O que propõe cada um dos candidatos?

Embora ambos defendam uma revisão do modelo estatal construído sob o MAS, diferem na profundidade das mudanças e na estratégia fiscal.

Quiroga propõe “mudar tudo”, com um programa de ajuste que inclui a eliminação gradual dos subsídios aos combustíveis, corte de gastos públicos e um plano de “resgate financeiro” com apoio de organismos multilaterais. Ele promete manter programas sociais e defende um referendo para reformar a Constituição, com foco em atrair investimento estrangeiro.

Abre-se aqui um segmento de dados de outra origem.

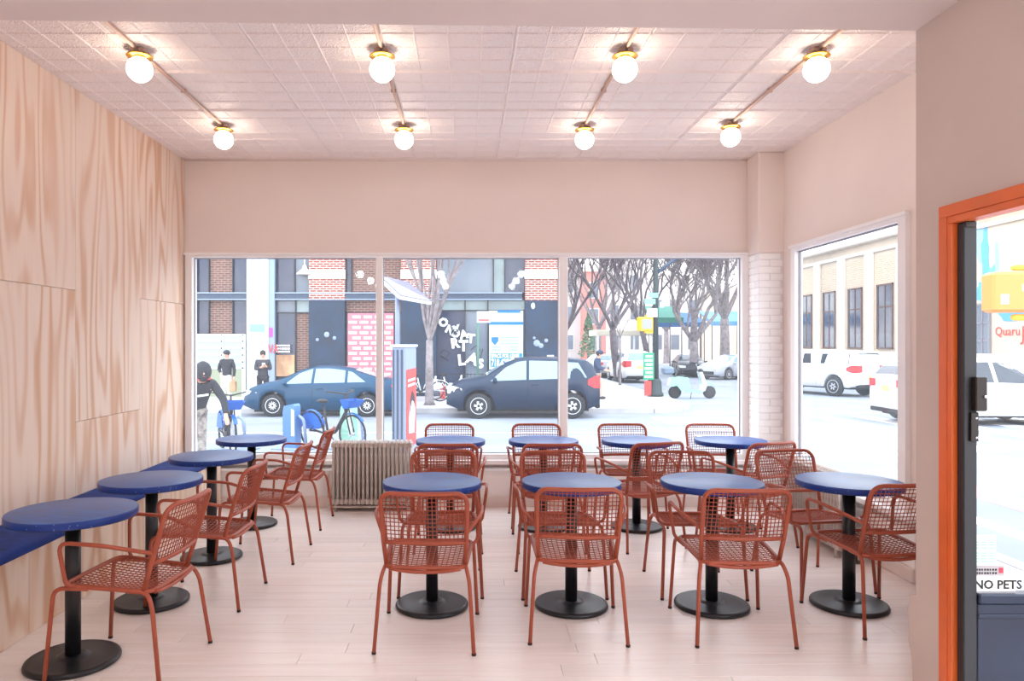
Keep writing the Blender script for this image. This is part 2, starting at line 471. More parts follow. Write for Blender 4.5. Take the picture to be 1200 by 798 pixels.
while y < YW - 0.01:
    y1 = min(y + PW, YW); xr = XR
    x = XL - random.uniform(0, 1.2)
    while x < xr - 0.01:
        x1 = x + random.choice((1.2, 1.5, 1.8, 2.1))
        if xr - x1 < 0.3: x1 = xr
        plank(max(x, XL), min(x1, xr), y, y1)
        x = x1
    y = y1
m = MB()      # nearer the camera than the frame shows: one joined field of planks
y = YB
while y < 2.30 - 0.01:
    m.box((XL, y + 0.001, -0.02), (XR, min(y + PW, 2.30) - 0.001, 0)); y += PW
tag(m.build('plank_field', M['plank'], fl), kind='stuff')

# left plywood wall: backing and sheets
wl = MB().box((XL - 0.2, YB - 0.2, -0.02), (XL - 0.018, YW + 0.2, 3.7)).build('wall_left', M['trimw'])
tag(wl, kind='structure')
def sheet(y0, y1, z0, z1, x=XL, t=0.018, name='plywood_sheet', parent=None):
    g = 0.0015
    cy, cz = (y0 + y1) / 2, (z0 + z1) / 2
    return MB().cbox((-t, -(y1 - y0) / 2 + g, -(z1 - z0) / 2 + g), (0, (y1 - y0) / 2 - g, (z1 - z0) / 2 - g), 0.0012).build(name, M['ply'], parent, (x, cy, cz), fix=False)
cols = [(-2.6, -1.0, 1.98), (-1.0, 0.3, 1.03), (0.3, 1.53, 1.98), (1.53, 2.75, 1.03), (2.75, 3.97, 1.03), (3.97, 5.20, 1.975), (5.20, 6.22, 1.03), (6.22, 7.20, 1.98)]
for y0, y1, zs in cols:
    sheet(y0, y1, 0, zs, parent=wl)
    sheet(y0, y1, zs, ZC if y0 > 3.2 else ZC, parent=wl)

# front wall (street side)
wf = MB()
GX0, GX1, GZ0, GZ1 = -2.79, 2.78, 0.45, 2.475
wf.box((XL - 0.2, YW, -0.6), (XR + 0.3, YW + 0.25, GZ0))
wf.box((XL - 0.2, YW, GZ1), (XR + 0.3, YW + 0.25, 3.9))
wf.box((XL - 0.2, YW, GZ0), (GX0, YW + 0.25, GZ1))
wf.box((GX1, YW, GZ0), (XR + 0.3, YW + 0.25, GZ1))
wf = wf.build('wall_front', M['wall']); tag(wf, kind='structure')

# window bands: frame, mullions, panes, stop beads
w1 = empty('window_1', (0, YW, 0), kind='structure')
F = MB()
fy0, fy1 = -0.035, 0.10
F.box((GX0, fy0, GZ0), (-2.725, fy1, GZ1)); F.box((2.715, fy0, GZ0), (GX1, fy1, GZ1))
F.box((-2.725, fy0, 2.445), (2.715, fy1, GZ1)); F.box((-2.725, fy0, GZ0), (2.715, fy1, 0.50))
F.box((GX0 - 0.015, fy0 - 0.015, 2.468), (GX1, fy0 + 0.01, 2.492))
F.build('window_frame', M['trimw'], w1)
for xa, xb in ((-0.905, -0.840), (0.905, 0.990)):
    MB().cbox((xa, -0.045, 0.50), (xb, 0.10, 2.445), 0.006).build('mullion', M['trimw'], w1)
for xa, xb in ((-2.725, -0.905), (-0.840, 0.905), (0.990, 2.715)):
    MB().quad((xa, 0.05, 0.50), (xb, 0.05, 0.50), (xb, 0.05, 2.445), (xa, 0.05, 2.445)).build('pane', M['glass'], w1, fix=False)
    b = MB()
    for (p, q) in (((xa, 0.502), (xb, 0.502)), ((xa, 2.443), (xb, 2.443)), ((xa, 0.5), (xa, 2.445)), ((xb, 0.5), (xb, 2.445))):
        b.bar((p[0], 0.035, p[1]), (q[0], 0.035, q[1]), 0.014, 0.014)
    b.build('glazing_bead', mat('grey_gasket', (150, 150, 158), 0.5), w1)
MB().cbox((XL, -0.10, 0.405), (2.77, 0.0, 0.45), 0.006).build('sill', M['trimw'], w1)
lw = MB().cbox((XL, 7.09, 0.0), (2.77, YW, 0.345), 0.004).build('trim_1', M['low']); tag(lw, kind='structure')
cap = MB().cbox((XL, 7.07, 0.345), (2.77, YW, 0.37), 0.004).build('trim_2', M['trimw']); tag(cap, kind='structure')
bb = MB().cbox((XL, 7.07, 0.0), (2.77, 7.09, 0.10), 0.004).build('baseboard_front', M['base']); tag(bb, kind='structure')
# stacked splice plates seen on the low wall between the panels
for x in (-1.36, 0.42, 1.9):
    tag(MB().cbox((x, 7.083, 0.10), (x + 0.03, 7.095, 0.345), 0.002).build('trim_3', M['base']), kind='structure')

# brick column in the corner: plastered above, painted brick below
co = empty('pillar', (0, 0, 0), kind='structure')
CX0, CY0 = 2.775, 6.91
MB().box((CX0 + 0.012, CY0 + 0.012, 0), (XR + 0.1, YW, 2.46)).build('mortar_core', M['mortarw'], co)
MB().cbox((CX0 - 0.006, CY0 - 0.006, 2.455), (XR + 0.1, YW, ZC), 0.01).build('plaster', M['wall'], co)
bh = 0.0665
zc = 0.0; k = 0
def brick(p, q, parent):
    c = [(a + b) / 2 for a, b in zip(p, q)]; h = [abs(b - a) / 2 for a, b in zip(p, q)]
    return MB().cbox((-h[0], -h[1], -h[2]), h, 0.004).build('brick', M['brickw'], parent, c, fix=False)
while zc < 2.45:
    z1 = min(zc + bh, 2.455)
    off = random.uniform(-0.002, 0.002)
    if k % 2 == 0:
        brick((CX0 + off, CY0, zc + 0.003), (XR - 0.03, CY0 + 0.10, z1 - 0.003), co)
        brick((CX0 + off, CY0 + 0.106, zc + 0.003), (CX0 + 0.1, YW - 0.003, z1 - 0.003), co)
    else:
        brick((CX0 + off, CY0, zc + 0.003), (CX0 + 0.10, CY0 + 0.2, z1 - 0.003), co)
        brick((CX0 + 0.106, CY0 + off, zc + 0.003), (XR - 0.003, CY0 + 0.1, z1 - 0.003), co)
        brick((CX0 + off, CY0 + 0.206, zc + 0.003), (CX0 + 0.1, YW - 0.003, z1 - 0.003), co)
    zc = z1; k += 1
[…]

Paz, por sua vez, também defende a redução progressiva dos subsídios — que consomem cerca de US$ 3 bilhões por ano —, mas sem recorrer ao FMI. Ele propõe compensações financeiras para estudantes e idosos, descentralização orçamentária e fechamento de estatais deficitárias.

Seu plano, batizado de “capitalismo para todos”, busca formalizar pequenos negócios e recuperar a confiança na economia. “Os dólares de que o Estado precisa sairão do colchão onde as pessoas os guardam”, costuma dizer, em alusão à fuga de divisas e à informalidade.

Quais serão os desafios do próximo governo?

Independentemente do resultado, o próximo presidente enfrentará um cenário de instabilidade econômica e política, com um caminho repleto de obstáculos.

O primeiro turno também renovou o Congresso, que agora tem maioria de partidos de centro e direita, o que deve facilitar a governabilidade, mas não reduzirá a pressão social. Qualquer tentativa de ajuste fiscal mais profundo pode reacender os protestos em um país historicamente marcado por mobilizações de rua.

Embora o MAS tenha encolhido — elegeu apenas 10 dos 166 parlamentares —, o partido promete manter sua base ativa nas ruas, liderada por Morales e por novas figuras que buscam reorganizar a esquerda boliviana.

O novo governo também herdará o desafio de destravar o potencial do lítio. Os imensos salares do país concentram as maiores reservas conhecidas do mundo, mas a Bolívia ainda não conseguiu desenvolver capacidade produtiva suficiente. Investidores aguardam sinais de que o próximo governo reduzirá barreiras regulatórias e abrirá o setor à exploração estrangeira.